**Task objective**
Copy out exactly the lines from the start of the data to the line containing "return root". Include both.

**Information provided**
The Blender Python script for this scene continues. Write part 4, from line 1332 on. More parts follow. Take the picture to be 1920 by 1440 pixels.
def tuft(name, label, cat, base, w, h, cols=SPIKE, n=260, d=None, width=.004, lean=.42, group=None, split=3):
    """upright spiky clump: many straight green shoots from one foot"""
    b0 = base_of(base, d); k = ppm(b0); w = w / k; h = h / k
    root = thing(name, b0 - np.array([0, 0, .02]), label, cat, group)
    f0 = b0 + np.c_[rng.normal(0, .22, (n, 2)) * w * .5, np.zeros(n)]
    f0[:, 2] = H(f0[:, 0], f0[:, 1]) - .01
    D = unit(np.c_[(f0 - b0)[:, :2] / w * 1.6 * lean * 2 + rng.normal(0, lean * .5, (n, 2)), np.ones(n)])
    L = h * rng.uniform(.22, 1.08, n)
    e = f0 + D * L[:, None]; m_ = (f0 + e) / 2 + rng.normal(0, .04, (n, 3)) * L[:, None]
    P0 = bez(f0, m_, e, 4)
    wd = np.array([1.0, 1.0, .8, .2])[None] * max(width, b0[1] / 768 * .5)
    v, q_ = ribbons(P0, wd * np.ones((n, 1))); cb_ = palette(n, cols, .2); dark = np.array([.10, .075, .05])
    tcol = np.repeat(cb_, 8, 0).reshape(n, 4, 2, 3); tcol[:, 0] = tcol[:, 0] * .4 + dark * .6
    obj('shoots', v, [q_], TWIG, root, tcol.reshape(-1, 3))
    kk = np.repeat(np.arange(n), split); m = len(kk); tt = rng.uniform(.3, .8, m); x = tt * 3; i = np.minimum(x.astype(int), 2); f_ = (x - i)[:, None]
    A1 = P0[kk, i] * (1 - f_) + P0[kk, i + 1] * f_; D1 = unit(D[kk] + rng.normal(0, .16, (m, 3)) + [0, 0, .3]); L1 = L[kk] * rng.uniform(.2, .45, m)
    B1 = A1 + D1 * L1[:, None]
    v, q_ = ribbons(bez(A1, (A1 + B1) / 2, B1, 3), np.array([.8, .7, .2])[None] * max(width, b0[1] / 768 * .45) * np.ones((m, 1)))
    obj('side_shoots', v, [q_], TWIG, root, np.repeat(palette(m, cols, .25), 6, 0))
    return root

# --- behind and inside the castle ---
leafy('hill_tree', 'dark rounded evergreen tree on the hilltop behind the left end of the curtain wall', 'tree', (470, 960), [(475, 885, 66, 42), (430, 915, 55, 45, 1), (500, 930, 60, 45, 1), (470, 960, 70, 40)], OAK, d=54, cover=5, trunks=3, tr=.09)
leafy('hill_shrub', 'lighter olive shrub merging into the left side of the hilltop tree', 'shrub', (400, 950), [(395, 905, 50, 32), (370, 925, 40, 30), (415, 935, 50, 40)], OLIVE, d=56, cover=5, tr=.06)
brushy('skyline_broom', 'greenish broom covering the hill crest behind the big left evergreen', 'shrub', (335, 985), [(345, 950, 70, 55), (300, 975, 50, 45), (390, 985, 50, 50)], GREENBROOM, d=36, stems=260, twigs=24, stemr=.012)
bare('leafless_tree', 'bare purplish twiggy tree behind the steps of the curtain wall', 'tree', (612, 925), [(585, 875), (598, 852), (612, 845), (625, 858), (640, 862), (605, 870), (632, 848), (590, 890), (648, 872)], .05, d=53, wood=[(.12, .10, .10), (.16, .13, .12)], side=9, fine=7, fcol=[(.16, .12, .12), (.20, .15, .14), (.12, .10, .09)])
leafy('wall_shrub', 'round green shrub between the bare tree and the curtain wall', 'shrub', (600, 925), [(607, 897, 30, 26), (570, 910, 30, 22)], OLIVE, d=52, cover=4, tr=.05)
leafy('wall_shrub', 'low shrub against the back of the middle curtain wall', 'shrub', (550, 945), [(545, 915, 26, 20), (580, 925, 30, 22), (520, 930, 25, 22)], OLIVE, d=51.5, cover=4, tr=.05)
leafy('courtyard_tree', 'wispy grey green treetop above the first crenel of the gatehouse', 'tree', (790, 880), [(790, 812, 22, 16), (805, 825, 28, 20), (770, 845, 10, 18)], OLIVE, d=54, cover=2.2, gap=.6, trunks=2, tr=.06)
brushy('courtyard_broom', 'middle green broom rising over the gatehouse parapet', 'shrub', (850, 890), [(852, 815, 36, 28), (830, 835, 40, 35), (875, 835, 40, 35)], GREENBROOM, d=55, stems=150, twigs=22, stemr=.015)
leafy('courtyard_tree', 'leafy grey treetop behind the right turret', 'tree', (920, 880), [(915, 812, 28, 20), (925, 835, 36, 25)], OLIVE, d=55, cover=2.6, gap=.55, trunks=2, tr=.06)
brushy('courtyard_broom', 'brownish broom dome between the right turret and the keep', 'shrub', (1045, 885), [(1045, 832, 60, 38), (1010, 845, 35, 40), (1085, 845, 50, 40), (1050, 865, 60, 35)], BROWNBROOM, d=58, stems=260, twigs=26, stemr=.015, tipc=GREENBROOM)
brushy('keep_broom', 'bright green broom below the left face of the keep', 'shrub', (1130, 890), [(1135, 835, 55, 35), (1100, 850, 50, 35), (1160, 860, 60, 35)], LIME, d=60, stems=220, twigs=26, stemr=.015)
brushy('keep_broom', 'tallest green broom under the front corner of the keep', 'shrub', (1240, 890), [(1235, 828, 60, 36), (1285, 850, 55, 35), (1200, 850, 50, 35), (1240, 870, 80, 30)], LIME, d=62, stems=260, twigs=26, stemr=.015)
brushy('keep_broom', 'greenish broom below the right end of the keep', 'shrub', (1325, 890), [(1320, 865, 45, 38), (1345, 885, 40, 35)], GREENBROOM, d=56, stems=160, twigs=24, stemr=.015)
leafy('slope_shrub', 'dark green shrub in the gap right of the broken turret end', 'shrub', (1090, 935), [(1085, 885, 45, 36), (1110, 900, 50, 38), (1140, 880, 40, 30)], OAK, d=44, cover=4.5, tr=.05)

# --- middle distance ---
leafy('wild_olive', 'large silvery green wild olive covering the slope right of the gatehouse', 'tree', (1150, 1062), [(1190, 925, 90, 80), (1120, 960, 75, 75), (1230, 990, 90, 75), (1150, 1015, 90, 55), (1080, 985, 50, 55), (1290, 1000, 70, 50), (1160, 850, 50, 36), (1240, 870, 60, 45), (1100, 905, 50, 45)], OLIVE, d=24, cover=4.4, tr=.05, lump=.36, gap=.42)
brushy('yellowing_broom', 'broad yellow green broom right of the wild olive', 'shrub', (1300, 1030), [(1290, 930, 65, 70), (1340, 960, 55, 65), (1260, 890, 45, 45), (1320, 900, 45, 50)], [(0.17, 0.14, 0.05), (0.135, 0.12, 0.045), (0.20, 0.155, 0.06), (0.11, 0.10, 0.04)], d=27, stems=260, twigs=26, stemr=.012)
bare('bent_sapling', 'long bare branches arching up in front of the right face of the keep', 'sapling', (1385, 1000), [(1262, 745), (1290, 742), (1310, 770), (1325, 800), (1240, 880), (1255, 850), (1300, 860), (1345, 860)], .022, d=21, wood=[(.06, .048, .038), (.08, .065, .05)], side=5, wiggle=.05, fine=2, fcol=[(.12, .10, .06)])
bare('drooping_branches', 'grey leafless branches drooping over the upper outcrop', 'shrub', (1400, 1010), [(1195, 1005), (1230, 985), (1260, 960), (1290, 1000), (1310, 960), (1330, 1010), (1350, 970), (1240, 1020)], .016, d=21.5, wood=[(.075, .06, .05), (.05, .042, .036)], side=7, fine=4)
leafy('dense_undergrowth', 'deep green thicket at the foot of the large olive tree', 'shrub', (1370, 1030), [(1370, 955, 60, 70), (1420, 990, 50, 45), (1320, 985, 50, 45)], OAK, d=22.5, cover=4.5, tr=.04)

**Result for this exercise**
The Blender Python script for this scene continues. Write part 4, from line 1332 on. More parts follow. Take the picture to be 1920 by 1440 pixels.
def tuft(name, label, cat, base, w, h, cols=SPIKE, n=260, d=None, width=.004, lean=.42, group=None, split=3):
    """upright spiky clump: many straight green shoots from one foot"""
    b0 = base_of(base, d); k = ppm(b0); w = w / k; h = h / k
    root = thing(name, b0 - np.array([0, 0, .02]), label, cat, group)
    f0 = b0 + np.c_[rng.normal(0, .22, (n, 2)) * w * .5, np.zeros(n)]
    f0[:, 2] = H(f0[:, 0], f0[:, 1]) - .01
    D = unit(np.c_[(f0 - b0)[:, :2] / w * 1.6 * lean * 2 + rng.normal(0, lean * .5, (n, 2)), np.ones(n)])
    L = h * rng.uniform(.22, 1.08, n)
    e = f0 + D * L[:, None]; m_ = (f0 + e) / 2 + rng.normal(0, .04, (n, 3)) * L[:, None]
    P0 = bez(f0, m_, e, 4)
    wd = np.array([1.0, 1.0, .8, .2])[None] * max(width, b0[1] / 768 * .5)
    v, q_ = ribbons(P0, wd * np.ones((n, 1))); cb_ = palette(n, cols, .2); dark = np.array([.10, .075, .05])
    tcol = np.repeat(cb_, 8, 0).reshape(n, 4, 2, 3); tcol[:, 0] = tcol[:, 0] * .4 + dark * .6
    obj('shoots', v, [q_], TWIG, root, tcol.reshape(-1, 3))
    kk = np.repeat(np.arange(n), split); m = len(kk); tt = rng.uniform(.3, .8, m); x = tt * 3; i = np.minimum(x.astype(int), 2); f_ = (x - i)[:, None]
    A1 = P0[kk, i] * (1 - f_) + P0[kk, i + 1] * f_; D1 = unit(D[kk] + rng.normal(0, .16, (m, 3)) + [0, 0, .3]); L1 = L[kk] * rng.uniform(.2, .45, m)
    B1 = A1 + D1 * L1[:, None]
    v, q_ = ribbons(bez(A1, (A1 + B1) / 2, B1, 3), np.array([.8, .7, .2])[None] * max(width, b0[1] / 768 * .45) * np.ones((m, 1)))
    obj('side_shoots', v, [q_], TWIG, root, np.repeat(palette(m, cols, .25), 6, 0))
    return root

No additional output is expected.